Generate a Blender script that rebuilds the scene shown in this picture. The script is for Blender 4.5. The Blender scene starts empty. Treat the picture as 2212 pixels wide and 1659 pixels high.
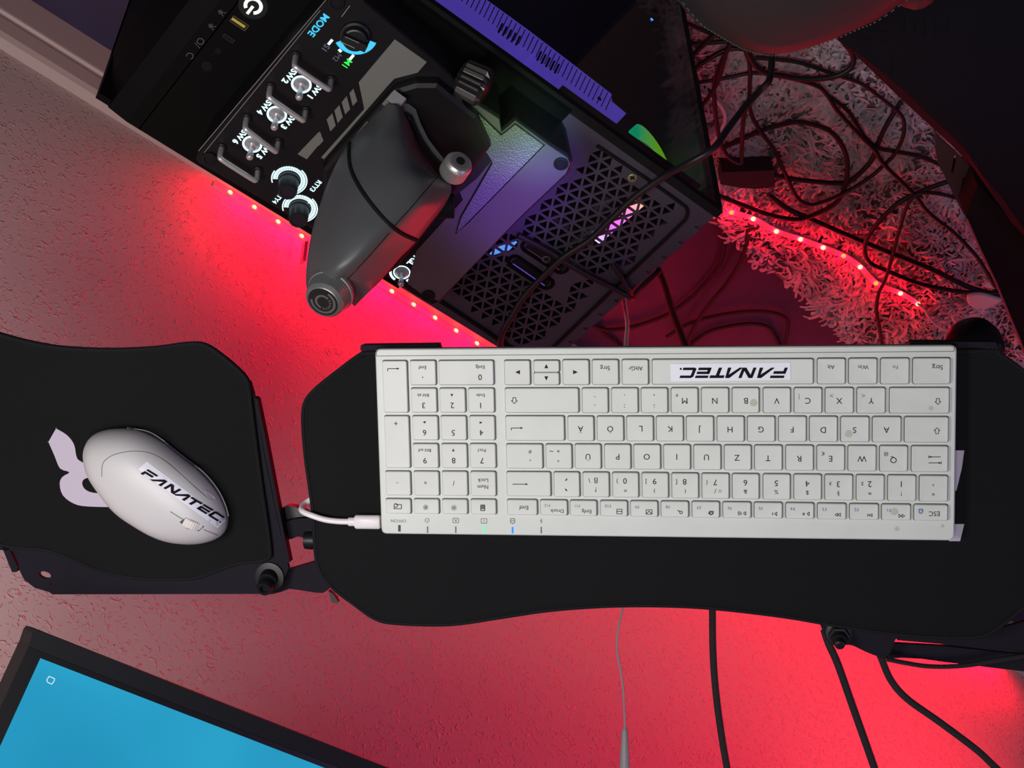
import bpy, bmesh, math, random
import numpy as np
from mathutils import Vector as V, Matrix
from mathutils.bvhtree import BVHTree
random.seed(7); rng = np.random.default_rng(7)
S = bpy.context.scene
COL = S.collection

# ------------------------------------------------------------------ camera
W_, H_, F_ = 2212.0, 1659.0, 3424.0
CAM = V((0, 0, 1.62))
AX = V((-0.77236269, -0.46752111, -0.4299766))
AY = V((-0.63508651, 0.5801298, 0.51001426))
AZ = V((0.01099981, 0.66698833, -0.74498696))
def w2(c):                       # camera vector (x right, y down, z forward) -> world
    return V((c.dot(AX), c.dot(AY), c.dot(AZ)))
CR, CD, CF = w2(V((1,0,0))), w2(V((0,1,0))), w2(V((0,0,1)))
cam = bpy.data.cameras.new('camera'); cam.sensor_width = 36; cam.lens = F_/W_*36
cam.clip_start = .05; cam.clip_end = 30
co = bpy.data.objects.new('camera', cam); COL.objects.link(co)
M = Matrix((CR, -CD, -CF)).transposed().to_4x4(); M.translation = CAM; co.matrix_world = M
S.camera = co
S.view_settings.view_transform = 'Standard'; S.view_settings.look = 'None'
S.view_settings.gamma = 1; S.view_settings.exposure = 0; S.view_settings.use_curve_mapping = False

# ------------------------------------------------------------------ world and lamps
wd = bpy.data.worlds.new('world'); S.world = wd; wd.use_nodes = True
bg = wd.node_tree.nodes['Background']; bg.inputs[0].default_value = (.60, .52, .66, 1); bg.inputs[1].default_value = .045
def lamp(name, kind, loc, energy, color, size=.1, target=None, **k):
    l = bpy.data.lights.new(name, kind); l.energy = energy; l.color = color
    if kind == 'AREA': l.shape = 'RECTANGLE'; l.size = size; l.size_y = k.pop('size_y', size)
    else: l.shadow_soft_size = size
    if kind == 'SPOT': l.spot_size = k.pop('spot', .5); l.spot_blend = k.pop('blend', .6)
    o = bpy.data.objects.new(name, l); COL.objects.link(o); o.location = loc
    if target is not None: o.rotation_euler = (V(target)-V(loc)).to_track_quat('-Z', 'Y').to_euler()
    return o
# the room's own light: a broad soft ceiling light and the screens at the +x end
lamp('ceiling_light', 'AREA', (.05, .12, 2.05), 6.4, (.97, 1, .97), .32, (-.5, .75, .8))
lamp('screen_light', 'AREA', (.10, .53, 1.40), 3.5, (1, .94, .93), .22, (-.55, .95, .75))
lamp('red_fill_light', 'AREA', (-1.9, .60, .40), 3.6, (1, .0, .03), .4, (-1.0, 1.02, .75)).data.spread = math.radians(95)  # added red fill beyond the frame, slows the red falloff on the wall
lamp('violet_fill_light', 'AREA', (-1.5, -.5, 1.9), 3.6, (.62, .42, 1), .5, (-.3, .7, .8))  # added violet fill from the upper right for the purple tinge, source unseen

# ------------------------------------------------------------------ pixel helpers (rays into the room)
def ray(u, v): return w2(V(((u-W_/2)/F_, (v-H_/2)/F_, 1)))
def dep(u, v, d): return CAM + ray(u, v)*d
def zp(u, v, z): r = ray(u, v); return CAM + r*((z-CAM.z)/r.z)
def yp(u, v, y): r = ray(u, v); return CAM + r*((y-CAM.y)/r.y)
def xp(u, v, x): r = ray(u, v); return CAM + r*((x-CAM.x)/r.x)
class Plane:
    def __init__(s, o, n): s.o = V(o); s.n = V(n).normalized()
    def at(s, u, v, h=0):
        r = ray(u, v); return CAM + r*((s.o + s.n*h - CAM).dot(s.n)/r.dot(s.n))
    def off(s, h): return Plane(s.o + s.n*h, s.n)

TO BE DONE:
All of the material above needs to be restated exactly, with no pictures.

ANSWER FOR THIS EXERCISE:
Generate a Blender script that rebuilds the scene shown in this picture. The script is for Blender 4.5. The Blender scene starts empty. Treat the picture as 2212 pixels wide and 1659 pixels high.
import bpy, bmesh, math, random
import numpy as np
from mathutils import Vector as V, Matrix
from mathutils.bvhtree import BVHTree
random.seed(7); rng = np.random.default_rng(7)
S = bpy.context.scene
COL = S.collection

# ------------------------------------------------------------------ camera
W_, H_, F_ = 2212.0, 1659.0, 3424.0
CAM = V((0, 0, 1.62))
AX = V((-0.77236269, -0.46752111, -0.4299766))
AY = V((-0.63508651, 0.5801298, 0.51001426))
AZ = V((0.01099981, 0.66698833, -0.74498696))
def w2(c):                       # camera vector (x right, y down, z forward) -> world
    return V((c.dot(AX), c.dot(AY), c.dot(AZ)))
CR, CD, CF = w2(V((1,0,0))), w2(V((0,1,0))), w2(V((0,0,1)))
cam = bpy.data.cameras.new('camera'); cam.sensor_width = 36; cam.lens = F_/W_*36
cam.clip_start = .05; cam.clip_end = 30
co = bpy.data.objects.new('camera', cam); COL.objects.link(co)
M = Matrix((CR, -CD, -CF)).transposed().to_4x4(); M.translation = CAM; co.matrix_world = M
S.camera = co
S.view_settings.view_transform = 'Standard'; S.view_settings.look = 'None'
S.view_settings.gamma = 1; S.view_settings.exposure = 0; S.view_settings.use_curve_mapping = False

# ------------------------------------------------------------------ world and lamps
wd = bpy.data.worlds.new('world'); S.world = wd; wd.use_nodes = True
bg = wd.node_tree.nodes['Background']; bg.inputs[0].default_value = (.60, .52, .66, 1); bg.inputs[1].default_value = .045
def lamp(name, kind, loc, energy, color, size=.1, target=None, **k):
    l = bpy.data.lights.new(name, kind); l.energy = energy; l.color = color
    if kind == 'AREA': l.shape = 'RECTANGLE'; l.size = size; l.size_y = k.pop('size_y', size)
    else: l.shadow_soft_size = size
    if kind == 'SPOT': l.spot_size = k.pop('spot', .5); l.spot_blend = k.pop('blend', .6)
    o = bpy.data.objects.new(name, l); COL.objects.link(o); o.location = loc
    if target is not None: o.rotation_euler = (V(target)-V(loc)).to_track_quat('-Z', 'Y').to_euler()
    return o
# the room's own light: a broad soft ceiling light and the screens at the +x end
lamp('ceiling_light', 'AREA', (.05, .12, 2.05), 6.4, (.97, 1, .97), .32, (-.5, .75, .8))
lamp('screen_light', 'AREA', (.10, .53, 1.40), 3.5, (1, .94, .93), .22, (-.55, .95, .75))
lamp('red_fill_light', 'AREA', (-1.9, .60, .40), 3.6, (1, .0, .03), .4, (-1.0, 1.02, .75)).data.spread = math.radians(95)  # added red fill beyond the frame, slows the red falloff on the wall
lamp('violet_fill_light', 'AREA', (-1.5, -.5, 1.9), 3.6, (.62, .42, 1), .5, (-.3, .7, .8))  # added violet fill from the upper right for the purple tinge, source unseen

# ------------------------------------------------------------------ pixel helpers (rays into the room)
def ray(u, v): return w2(V(((u-W_/2)/F_, (v-H_/2)/F_, 1)))
def dep(u, v, d): return CAM + ray(u, v)*d
def zp(u, v, z): r = ray(u, v); return CAM + r*((z-CAM.z)/r.z)
def yp(u, v, y): r = ray(u, v); return CAM + r*((y-CAM.y)/r.y)
def xp(u, v, x): r = ray(u, v); return CAM + r*((x-CAM.x)/r.x)
class Plane:
    def __init__(s, o, n): s.o = V(o); s.n = V(n).normalized()
    def at(s, u, v, h=0):
        r = ray(u, v); return CAM + r*((s.o + s.n*h - CAM).dot(s.n)/r.dot(s.n))
    def off(s, h): return Plane(s.o + s.n*h, s.n)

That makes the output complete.